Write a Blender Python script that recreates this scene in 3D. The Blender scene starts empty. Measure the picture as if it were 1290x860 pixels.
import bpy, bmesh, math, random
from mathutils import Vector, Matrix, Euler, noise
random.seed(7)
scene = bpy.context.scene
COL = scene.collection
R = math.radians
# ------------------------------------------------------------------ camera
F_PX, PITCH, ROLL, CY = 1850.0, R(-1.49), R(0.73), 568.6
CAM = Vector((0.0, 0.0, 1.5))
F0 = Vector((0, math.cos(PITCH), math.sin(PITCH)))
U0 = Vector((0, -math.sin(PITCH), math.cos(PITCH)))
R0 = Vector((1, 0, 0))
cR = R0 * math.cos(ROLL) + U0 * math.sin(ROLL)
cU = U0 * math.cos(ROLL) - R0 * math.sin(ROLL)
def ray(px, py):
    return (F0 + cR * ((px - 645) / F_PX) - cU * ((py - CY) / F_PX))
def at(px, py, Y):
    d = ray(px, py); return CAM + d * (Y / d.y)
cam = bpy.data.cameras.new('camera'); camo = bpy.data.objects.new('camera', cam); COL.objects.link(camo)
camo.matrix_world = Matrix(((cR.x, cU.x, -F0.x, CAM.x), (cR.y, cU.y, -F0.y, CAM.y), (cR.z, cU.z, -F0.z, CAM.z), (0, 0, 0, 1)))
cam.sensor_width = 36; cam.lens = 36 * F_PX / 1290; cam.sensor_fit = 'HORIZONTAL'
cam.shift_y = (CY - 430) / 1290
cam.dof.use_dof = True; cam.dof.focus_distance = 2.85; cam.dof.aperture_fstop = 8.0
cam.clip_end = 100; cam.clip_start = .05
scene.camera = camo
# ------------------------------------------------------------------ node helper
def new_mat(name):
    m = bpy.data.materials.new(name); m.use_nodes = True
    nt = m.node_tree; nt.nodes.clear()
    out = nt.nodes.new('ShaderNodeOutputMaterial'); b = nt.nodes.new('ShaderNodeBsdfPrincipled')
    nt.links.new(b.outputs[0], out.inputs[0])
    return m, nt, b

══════

■ **Work to complete**:
Extract the full listing and reproduce each line exactly.

■ **The response**:
Write a Blender Python script that recreates this scene in 3D. The Blender scene starts empty. Measure the picture as if it were 1290x860 pixels.
import bpy, bmesh, math, random
from mathutils import Vector, Matrix, Euler, noise
random.seed(7)
scene = bpy.context.scene
COL = scene.collection
R = math.radians
# ------------------------------------------------------------------ camera
F_PX, PITCH, ROLL, CY = 1850.0, R(-1.49), R(0.73), 568.6
CAM = Vector((0.0, 0.0, 1.5))
F0 = Vector((0, math.cos(PITCH), math.sin(PITCH)))
U0 = Vector((0, -math.sin(PITCH), math.cos(PITCH)))
R0 = Vector((1, 0, 0))
cR = R0 * math.cos(ROLL) + U0 * math.sin(ROLL)
cU = U0 * math.cos(ROLL) - R0 * math.sin(ROLL)
def ray(px, py):
    return (F0 + cR * ((px - 645) / F_PX) - cU * ((py - CY) / F_PX))
def at(px, py, Y):
    d = ray(px, py); return CAM + d * (Y / d.y)
cam = bpy.data.cameras.new('camera'); camo = bpy.data.objects.new('camera', cam); COL.objects.link(camo)
camo.matrix_world = Matrix(((cR.x, cU.x, -F0.x, CAM.x), (cR.y, cU.y, -F0.y, CAM.y), (cR.z, cU.z, -F0.z, CAM.z), (0, 0, 0, 1)))
cam.sensor_width = 36; cam.lens = 36 * F_PX / 1290; cam.sensor_fit = 'HORIZONTAL'
cam.shift_y = (CY - 430) / 1290
cam.dof.use_dof = True; cam.dof.focus_distance = 2.85; cam.dof.aperture_fstop = 8.0
cam.clip_end = 100; cam.clip_start = .05
scene.camera = camo
# ------------------------------------------------------------------ node helper
def new_mat(name):
    m = bpy.data.materials.new(name); m.use_nodes = True
    nt = m.node_tree; nt.nodes.clear()
    out = nt.nodes.new('ShaderNodeOutputMaterial'); b = nt.nodes.new('ShaderNodeBsdfPrincipled')
    nt.links.new(b.outputs[0], out.inputs[0])
    return m, nt, b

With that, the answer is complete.